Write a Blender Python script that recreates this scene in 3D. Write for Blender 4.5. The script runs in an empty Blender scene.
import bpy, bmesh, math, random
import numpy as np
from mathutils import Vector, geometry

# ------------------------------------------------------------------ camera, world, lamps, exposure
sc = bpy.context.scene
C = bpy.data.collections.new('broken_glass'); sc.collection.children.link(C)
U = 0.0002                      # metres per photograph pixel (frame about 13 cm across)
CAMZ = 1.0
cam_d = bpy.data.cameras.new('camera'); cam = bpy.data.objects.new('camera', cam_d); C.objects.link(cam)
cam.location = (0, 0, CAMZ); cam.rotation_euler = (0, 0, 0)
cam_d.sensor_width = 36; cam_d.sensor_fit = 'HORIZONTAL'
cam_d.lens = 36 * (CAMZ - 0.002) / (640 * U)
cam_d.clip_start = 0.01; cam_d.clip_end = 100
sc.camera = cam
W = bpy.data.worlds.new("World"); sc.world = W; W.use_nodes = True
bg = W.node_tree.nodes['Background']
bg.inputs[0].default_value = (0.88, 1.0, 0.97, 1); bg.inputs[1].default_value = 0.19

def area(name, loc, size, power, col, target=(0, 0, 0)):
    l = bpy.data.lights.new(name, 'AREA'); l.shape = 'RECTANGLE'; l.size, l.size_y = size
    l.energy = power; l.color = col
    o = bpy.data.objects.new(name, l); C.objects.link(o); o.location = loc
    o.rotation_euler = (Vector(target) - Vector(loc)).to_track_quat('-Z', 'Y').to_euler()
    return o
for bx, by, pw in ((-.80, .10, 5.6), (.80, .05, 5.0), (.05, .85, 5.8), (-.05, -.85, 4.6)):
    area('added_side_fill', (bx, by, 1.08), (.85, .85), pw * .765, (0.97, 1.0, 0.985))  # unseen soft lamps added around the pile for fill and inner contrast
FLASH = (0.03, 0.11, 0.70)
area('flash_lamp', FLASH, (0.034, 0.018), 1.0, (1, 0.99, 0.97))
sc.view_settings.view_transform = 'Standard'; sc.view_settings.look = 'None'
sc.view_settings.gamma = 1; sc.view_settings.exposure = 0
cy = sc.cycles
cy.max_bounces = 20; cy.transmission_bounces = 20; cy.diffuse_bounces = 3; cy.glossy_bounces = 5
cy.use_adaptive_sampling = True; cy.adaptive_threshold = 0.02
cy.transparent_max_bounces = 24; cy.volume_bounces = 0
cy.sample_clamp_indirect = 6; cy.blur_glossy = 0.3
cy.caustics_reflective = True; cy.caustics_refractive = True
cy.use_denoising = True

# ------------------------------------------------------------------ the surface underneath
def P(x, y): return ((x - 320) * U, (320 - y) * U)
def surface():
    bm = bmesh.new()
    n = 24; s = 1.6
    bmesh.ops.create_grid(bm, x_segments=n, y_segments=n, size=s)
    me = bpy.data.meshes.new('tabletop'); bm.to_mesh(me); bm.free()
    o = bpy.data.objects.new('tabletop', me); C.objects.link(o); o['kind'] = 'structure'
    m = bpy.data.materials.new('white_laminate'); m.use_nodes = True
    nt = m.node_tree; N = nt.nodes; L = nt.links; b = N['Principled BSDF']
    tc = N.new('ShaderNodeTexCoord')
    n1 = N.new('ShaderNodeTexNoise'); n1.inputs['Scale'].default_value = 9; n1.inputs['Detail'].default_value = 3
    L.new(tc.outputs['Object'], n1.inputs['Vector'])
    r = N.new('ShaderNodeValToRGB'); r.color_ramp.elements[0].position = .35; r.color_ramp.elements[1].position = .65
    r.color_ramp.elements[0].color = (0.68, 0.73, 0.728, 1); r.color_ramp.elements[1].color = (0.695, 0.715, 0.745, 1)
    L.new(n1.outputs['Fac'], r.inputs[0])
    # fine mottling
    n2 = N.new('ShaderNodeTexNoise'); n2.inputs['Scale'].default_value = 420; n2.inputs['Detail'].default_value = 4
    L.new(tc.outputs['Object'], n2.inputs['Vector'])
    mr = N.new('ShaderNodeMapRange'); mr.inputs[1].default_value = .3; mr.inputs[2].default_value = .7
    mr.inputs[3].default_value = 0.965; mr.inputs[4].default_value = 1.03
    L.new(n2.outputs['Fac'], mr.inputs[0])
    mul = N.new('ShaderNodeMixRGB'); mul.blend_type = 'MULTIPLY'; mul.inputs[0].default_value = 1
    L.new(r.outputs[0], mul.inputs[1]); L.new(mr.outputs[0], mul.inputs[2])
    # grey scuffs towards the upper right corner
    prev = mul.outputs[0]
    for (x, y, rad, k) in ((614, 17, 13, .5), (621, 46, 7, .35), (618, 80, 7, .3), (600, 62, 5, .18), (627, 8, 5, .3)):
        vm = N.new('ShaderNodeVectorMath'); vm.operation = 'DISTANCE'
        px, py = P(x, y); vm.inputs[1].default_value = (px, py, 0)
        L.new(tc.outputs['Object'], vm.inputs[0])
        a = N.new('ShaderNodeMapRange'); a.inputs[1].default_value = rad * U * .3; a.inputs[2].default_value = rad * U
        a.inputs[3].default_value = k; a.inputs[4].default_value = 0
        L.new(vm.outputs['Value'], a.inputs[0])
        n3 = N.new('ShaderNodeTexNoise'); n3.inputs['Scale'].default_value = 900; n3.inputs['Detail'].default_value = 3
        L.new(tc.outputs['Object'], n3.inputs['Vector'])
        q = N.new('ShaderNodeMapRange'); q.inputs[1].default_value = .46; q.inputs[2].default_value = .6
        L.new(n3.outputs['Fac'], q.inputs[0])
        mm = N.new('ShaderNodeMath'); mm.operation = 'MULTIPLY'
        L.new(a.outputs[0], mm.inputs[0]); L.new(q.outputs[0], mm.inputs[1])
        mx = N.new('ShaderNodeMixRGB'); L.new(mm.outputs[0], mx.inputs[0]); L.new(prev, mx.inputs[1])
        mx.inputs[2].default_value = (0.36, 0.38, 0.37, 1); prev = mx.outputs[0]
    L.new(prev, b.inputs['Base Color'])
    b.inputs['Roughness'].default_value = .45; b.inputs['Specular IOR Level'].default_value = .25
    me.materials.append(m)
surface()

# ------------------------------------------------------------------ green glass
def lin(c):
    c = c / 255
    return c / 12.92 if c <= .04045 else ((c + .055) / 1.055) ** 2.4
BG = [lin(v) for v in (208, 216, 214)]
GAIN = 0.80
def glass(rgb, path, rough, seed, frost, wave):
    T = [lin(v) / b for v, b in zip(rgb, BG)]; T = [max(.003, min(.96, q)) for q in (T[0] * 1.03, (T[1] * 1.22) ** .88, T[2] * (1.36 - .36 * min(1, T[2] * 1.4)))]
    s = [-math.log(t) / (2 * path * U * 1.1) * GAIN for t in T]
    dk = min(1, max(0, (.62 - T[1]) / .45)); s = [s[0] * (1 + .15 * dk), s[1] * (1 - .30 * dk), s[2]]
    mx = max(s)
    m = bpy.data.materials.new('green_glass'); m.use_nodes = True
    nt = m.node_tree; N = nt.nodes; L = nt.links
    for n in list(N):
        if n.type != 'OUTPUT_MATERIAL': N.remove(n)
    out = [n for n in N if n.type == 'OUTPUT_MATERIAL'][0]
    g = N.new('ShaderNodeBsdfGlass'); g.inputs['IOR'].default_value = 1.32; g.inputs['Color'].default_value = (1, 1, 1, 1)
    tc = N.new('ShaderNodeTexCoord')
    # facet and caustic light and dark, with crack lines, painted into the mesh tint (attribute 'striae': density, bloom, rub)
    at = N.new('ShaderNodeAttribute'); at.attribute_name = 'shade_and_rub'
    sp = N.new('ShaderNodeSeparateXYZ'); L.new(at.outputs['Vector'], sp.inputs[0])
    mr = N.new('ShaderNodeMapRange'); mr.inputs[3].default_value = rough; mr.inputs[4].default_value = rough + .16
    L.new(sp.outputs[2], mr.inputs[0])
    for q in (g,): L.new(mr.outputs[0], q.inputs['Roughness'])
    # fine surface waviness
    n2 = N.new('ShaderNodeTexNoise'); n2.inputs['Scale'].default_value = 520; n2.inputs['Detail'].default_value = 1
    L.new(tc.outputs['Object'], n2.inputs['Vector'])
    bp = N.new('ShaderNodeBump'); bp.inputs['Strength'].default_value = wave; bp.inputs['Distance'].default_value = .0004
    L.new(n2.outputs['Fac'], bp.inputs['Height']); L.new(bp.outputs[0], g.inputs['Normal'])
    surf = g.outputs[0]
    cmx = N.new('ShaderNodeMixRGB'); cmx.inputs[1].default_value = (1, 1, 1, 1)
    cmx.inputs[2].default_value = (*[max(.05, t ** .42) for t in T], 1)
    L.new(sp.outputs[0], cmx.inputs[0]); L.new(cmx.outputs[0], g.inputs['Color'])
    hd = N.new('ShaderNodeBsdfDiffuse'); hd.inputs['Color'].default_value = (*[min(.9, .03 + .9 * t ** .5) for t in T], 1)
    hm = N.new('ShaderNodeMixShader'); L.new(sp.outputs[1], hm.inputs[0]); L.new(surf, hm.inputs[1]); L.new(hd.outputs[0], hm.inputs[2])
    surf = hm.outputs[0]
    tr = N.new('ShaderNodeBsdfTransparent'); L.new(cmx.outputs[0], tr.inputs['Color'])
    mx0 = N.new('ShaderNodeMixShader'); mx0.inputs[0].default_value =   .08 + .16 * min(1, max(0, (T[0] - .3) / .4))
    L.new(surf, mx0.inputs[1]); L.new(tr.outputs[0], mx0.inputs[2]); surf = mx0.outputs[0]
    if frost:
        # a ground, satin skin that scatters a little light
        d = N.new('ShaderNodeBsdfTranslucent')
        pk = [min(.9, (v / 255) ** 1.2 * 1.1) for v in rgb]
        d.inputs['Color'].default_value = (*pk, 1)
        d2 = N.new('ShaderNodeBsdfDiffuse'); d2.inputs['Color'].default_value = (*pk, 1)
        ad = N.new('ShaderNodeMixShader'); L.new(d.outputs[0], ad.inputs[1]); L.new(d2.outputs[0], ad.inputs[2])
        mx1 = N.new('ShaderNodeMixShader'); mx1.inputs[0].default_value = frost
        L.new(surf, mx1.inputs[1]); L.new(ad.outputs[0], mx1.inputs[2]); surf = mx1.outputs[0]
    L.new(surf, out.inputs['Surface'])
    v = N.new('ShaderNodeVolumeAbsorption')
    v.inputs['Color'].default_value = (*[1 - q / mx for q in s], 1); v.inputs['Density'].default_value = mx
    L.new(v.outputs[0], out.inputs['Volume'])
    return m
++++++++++
AIM – Using the material above, quote the first line and each line after it, stopping at and including the line that holds "bg.inputs[0].default_value = (0.88, 1.0, 0.97, 1);".

REPLY TO THE TASK –
Write a Blender Python script that recreates this scene in 3D. Write for Blender 4.5. The script runs in an empty Blender scene.
import bpy, bmesh, math, random
import numpy as np
from mathutils import Vector, geometry

# ------------------------------------------------------------------ camera, world, lamps, exposure
sc = bpy.context.scene
C = bpy.data.collections.new('broken_glass'); sc.collection.children.link(C)
U = 0.0002                      # metres per photograph pixel (frame about 13 cm across)
CAMZ = 1.0
cam_d = bpy.data.cameras.new('camera'); cam = bpy.data.objects.new('camera', cam_d); C.objects.link(cam)
cam.location = (0, 0, CAMZ); cam.rotation_euler = (0, 0, 0)
cam_d.sensor_width = 36; cam_d.sensor_fit = 'HORIZONTAL'
cam_d.lens = 36 * (CAMZ - 0.002) / (640 * U)
cam_d.clip_start = 0.01; cam_d.clip_end = 100
sc.camera = cam
W = bpy.data.worlds.new("World"); sc.world = W; W.use_nodes = True
bg = W.node_tree.nodes['Background']
bg.inputs[0].default_value = (0.88, 1.0, 0.97, 1); bg.inputs[1].default_value = 0.19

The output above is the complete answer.